To transform partner investment funds, companies must reevaluate and realign the strategy, structure, funding, segmentation, allocation, enablement, and measurement of these funds.  In this blog, I will highlight best practices for aligning investment fund activities with the partner’s experience level within your partner program.

Providing guidance to partners on activities based on their maturity and capabilities can help ensure funds provide optimal ROI. This guidance can be informally accomplished through the development of the joint business plan, or it can be a policy within the program. Microsoft guides partners to utilize available MDF based on their sales. Companies with relatively low sales are usually a sign the partner is relatively new to the vendor and should focus on partner readiness. In contrast, partners with higher sales should focus on market development.

To add clarity to your activities, it is helpful to categorize them based on the relationship maturity. You can leverage a partner value proposition pyramid for this clarification, with tactical activities at the bottom and strategic alignment at the top.  Partner investment fund activities can be aligned with the value proposition pyramid.

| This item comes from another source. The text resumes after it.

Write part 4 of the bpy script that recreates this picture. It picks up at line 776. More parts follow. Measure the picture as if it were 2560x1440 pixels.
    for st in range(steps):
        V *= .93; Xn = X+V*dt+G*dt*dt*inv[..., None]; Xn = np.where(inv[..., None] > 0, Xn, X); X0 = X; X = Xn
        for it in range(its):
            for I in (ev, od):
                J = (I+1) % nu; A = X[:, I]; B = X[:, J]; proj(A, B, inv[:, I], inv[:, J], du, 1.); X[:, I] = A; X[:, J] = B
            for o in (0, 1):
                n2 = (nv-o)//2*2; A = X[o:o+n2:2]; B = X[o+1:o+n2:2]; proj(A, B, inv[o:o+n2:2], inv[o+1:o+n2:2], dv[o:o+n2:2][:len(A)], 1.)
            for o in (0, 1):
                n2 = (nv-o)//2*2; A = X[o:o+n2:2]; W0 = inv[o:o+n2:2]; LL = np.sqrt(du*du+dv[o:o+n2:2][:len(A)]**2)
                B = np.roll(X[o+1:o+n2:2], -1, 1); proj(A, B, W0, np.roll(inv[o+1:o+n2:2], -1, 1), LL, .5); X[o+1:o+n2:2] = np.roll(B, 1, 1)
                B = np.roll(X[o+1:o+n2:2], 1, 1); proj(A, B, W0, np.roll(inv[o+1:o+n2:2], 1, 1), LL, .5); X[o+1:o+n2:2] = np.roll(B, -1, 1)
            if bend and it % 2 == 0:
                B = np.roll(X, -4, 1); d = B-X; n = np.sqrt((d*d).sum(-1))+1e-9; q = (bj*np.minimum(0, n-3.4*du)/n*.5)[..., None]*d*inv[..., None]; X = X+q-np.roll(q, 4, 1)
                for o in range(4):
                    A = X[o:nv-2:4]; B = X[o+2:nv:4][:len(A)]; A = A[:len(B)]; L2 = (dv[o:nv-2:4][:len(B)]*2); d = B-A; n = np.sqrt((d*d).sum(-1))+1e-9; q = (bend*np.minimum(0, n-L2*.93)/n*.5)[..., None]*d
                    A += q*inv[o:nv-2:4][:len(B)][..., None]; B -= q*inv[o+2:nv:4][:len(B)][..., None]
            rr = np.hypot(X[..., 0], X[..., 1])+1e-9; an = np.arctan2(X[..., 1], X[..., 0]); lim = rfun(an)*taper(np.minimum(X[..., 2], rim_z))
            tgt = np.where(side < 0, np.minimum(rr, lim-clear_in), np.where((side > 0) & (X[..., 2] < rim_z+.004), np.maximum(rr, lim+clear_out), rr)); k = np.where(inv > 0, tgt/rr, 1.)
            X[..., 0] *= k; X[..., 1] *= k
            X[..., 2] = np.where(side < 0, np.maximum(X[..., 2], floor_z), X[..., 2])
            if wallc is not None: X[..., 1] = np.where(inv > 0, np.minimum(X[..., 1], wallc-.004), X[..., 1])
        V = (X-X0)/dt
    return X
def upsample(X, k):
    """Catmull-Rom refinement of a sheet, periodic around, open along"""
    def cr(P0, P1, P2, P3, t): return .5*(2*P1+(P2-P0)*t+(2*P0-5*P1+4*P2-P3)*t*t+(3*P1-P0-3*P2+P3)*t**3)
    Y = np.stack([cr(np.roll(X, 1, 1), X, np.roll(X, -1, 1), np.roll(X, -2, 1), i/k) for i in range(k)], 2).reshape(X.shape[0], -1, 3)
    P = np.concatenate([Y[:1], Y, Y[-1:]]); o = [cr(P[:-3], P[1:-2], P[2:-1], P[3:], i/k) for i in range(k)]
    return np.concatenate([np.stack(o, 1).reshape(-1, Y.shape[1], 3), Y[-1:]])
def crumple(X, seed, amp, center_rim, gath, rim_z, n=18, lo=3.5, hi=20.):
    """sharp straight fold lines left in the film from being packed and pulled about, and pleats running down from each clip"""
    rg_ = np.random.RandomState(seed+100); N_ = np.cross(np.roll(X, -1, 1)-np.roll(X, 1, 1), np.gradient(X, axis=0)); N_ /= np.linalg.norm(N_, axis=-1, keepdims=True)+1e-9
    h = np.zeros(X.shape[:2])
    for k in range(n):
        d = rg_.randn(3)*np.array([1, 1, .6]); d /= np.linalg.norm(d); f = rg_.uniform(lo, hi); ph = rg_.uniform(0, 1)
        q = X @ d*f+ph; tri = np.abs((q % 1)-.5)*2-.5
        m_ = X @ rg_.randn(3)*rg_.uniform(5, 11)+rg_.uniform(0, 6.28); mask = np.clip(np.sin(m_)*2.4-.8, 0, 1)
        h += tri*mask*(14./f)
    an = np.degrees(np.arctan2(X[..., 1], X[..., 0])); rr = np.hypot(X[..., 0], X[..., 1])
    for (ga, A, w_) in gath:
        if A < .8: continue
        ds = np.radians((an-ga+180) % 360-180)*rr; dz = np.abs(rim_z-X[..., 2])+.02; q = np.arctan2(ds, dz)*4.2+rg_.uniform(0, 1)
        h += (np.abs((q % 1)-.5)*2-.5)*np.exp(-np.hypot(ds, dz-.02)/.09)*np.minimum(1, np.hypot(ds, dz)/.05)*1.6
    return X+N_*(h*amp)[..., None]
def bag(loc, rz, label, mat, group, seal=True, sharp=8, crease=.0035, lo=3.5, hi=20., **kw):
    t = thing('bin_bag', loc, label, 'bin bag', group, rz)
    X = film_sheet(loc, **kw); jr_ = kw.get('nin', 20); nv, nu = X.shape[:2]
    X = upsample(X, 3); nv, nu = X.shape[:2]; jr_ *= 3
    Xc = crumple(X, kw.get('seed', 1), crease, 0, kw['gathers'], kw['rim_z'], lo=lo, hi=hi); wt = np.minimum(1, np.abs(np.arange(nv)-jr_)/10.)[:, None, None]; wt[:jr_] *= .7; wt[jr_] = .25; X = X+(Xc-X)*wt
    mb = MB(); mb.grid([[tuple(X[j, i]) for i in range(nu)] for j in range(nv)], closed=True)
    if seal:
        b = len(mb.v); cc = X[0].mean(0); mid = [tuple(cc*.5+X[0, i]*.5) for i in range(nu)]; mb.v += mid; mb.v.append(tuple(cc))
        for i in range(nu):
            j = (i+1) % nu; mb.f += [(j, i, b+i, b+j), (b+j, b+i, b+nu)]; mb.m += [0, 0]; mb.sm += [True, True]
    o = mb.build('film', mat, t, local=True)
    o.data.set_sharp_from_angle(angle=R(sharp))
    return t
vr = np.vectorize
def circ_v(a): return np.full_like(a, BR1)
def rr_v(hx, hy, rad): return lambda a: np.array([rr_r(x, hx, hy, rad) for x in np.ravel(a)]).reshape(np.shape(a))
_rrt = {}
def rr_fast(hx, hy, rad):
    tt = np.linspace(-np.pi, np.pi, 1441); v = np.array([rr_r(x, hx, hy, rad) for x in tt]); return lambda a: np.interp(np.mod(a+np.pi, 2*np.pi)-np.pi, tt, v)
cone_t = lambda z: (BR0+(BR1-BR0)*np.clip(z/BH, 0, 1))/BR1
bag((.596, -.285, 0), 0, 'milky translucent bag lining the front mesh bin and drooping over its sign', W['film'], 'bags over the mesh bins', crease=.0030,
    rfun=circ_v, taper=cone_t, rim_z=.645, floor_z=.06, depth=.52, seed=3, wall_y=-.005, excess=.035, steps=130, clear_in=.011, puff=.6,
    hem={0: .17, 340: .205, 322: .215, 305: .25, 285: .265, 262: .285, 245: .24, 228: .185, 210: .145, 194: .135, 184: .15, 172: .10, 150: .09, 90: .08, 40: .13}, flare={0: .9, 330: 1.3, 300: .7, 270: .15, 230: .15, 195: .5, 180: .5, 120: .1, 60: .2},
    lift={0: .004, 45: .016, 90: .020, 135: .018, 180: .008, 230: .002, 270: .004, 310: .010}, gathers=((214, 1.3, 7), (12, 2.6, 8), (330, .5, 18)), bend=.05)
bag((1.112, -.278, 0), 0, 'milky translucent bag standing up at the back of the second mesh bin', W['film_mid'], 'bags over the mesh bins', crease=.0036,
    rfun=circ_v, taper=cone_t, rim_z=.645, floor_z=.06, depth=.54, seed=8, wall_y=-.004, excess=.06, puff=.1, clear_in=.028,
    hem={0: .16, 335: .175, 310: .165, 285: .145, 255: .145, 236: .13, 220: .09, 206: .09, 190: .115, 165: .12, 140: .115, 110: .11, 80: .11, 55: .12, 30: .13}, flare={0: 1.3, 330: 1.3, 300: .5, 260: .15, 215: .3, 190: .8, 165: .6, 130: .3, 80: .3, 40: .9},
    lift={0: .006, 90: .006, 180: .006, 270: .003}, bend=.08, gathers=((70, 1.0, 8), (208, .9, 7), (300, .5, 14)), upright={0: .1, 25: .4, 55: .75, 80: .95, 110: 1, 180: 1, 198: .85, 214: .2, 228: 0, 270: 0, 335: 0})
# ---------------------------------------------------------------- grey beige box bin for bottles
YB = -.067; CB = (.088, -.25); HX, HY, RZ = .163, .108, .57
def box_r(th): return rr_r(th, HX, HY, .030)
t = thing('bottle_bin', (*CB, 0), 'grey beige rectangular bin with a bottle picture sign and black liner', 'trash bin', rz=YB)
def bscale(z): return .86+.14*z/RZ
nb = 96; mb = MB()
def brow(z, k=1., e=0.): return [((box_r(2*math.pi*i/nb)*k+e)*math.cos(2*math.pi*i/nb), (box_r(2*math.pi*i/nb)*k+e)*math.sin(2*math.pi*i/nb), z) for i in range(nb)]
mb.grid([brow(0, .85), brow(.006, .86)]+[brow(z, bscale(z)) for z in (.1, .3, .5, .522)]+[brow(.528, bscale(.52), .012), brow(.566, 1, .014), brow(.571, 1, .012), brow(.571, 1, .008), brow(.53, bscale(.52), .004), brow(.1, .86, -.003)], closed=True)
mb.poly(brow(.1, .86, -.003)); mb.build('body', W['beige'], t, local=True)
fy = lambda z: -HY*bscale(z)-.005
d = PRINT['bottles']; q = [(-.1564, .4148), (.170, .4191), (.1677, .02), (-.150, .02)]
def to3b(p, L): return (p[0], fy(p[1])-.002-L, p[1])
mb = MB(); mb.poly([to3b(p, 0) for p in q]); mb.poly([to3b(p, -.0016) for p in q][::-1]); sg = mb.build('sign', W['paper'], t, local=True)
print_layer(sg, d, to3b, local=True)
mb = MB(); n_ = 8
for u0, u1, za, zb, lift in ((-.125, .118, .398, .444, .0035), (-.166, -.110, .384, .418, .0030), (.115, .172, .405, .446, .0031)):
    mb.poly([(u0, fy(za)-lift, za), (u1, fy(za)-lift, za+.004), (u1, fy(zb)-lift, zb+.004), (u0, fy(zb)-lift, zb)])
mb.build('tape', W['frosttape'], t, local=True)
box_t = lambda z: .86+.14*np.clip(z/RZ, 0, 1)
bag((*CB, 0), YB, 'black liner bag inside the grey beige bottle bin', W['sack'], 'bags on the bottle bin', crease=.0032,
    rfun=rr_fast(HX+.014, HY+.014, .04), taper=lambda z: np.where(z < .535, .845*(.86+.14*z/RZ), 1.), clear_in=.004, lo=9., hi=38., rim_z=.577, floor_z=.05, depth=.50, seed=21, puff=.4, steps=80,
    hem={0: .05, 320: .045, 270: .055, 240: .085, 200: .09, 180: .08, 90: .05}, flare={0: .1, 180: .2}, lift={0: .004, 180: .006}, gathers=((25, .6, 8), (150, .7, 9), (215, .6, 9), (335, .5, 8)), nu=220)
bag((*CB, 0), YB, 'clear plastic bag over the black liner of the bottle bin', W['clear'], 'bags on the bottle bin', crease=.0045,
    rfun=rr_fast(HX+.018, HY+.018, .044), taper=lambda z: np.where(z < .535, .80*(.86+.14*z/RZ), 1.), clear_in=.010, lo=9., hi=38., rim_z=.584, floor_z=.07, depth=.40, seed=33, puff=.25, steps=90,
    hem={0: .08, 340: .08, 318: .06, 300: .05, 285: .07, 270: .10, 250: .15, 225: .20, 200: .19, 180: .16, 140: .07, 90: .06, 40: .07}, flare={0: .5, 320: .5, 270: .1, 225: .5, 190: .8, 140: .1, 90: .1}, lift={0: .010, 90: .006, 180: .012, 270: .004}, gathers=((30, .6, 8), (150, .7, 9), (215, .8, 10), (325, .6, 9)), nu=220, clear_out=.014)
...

Some new partners are eager to engage in strategic alignment activities such as executive briefings and joint solution development, but it is more effective to start these partners off with tactical activities aligned with partner readiness and demand generation.

You can utilize a scoring system to help align your partner investment funds activities with partner maturity.  Use a table like the one below to rank the attributes of the activities from two perspectives:

One perspective of mature strategically aligned partners and the other perspective of relatively new partners.  Some of these new partners may evolve to be strategically aligned but they will get more value out of those activities after maturing from a partner readiness perspective.  This provides a structure that helps steer partners away from requesting activities they are ready for. This allows you to create a partner growth path in terms of investment fund activities.  A component of your joint planning could be an MDF roadmap that provides increasingly more strategic activities as the partner progresses on their partner journey through your program.

Not only will this approach optimize the value for the partners, but it will also allow you to allocate more strategic engagement resources to the partners at the top of your relationship hierarchy. These will result in a higher Return on Investment for your partners and your partner program.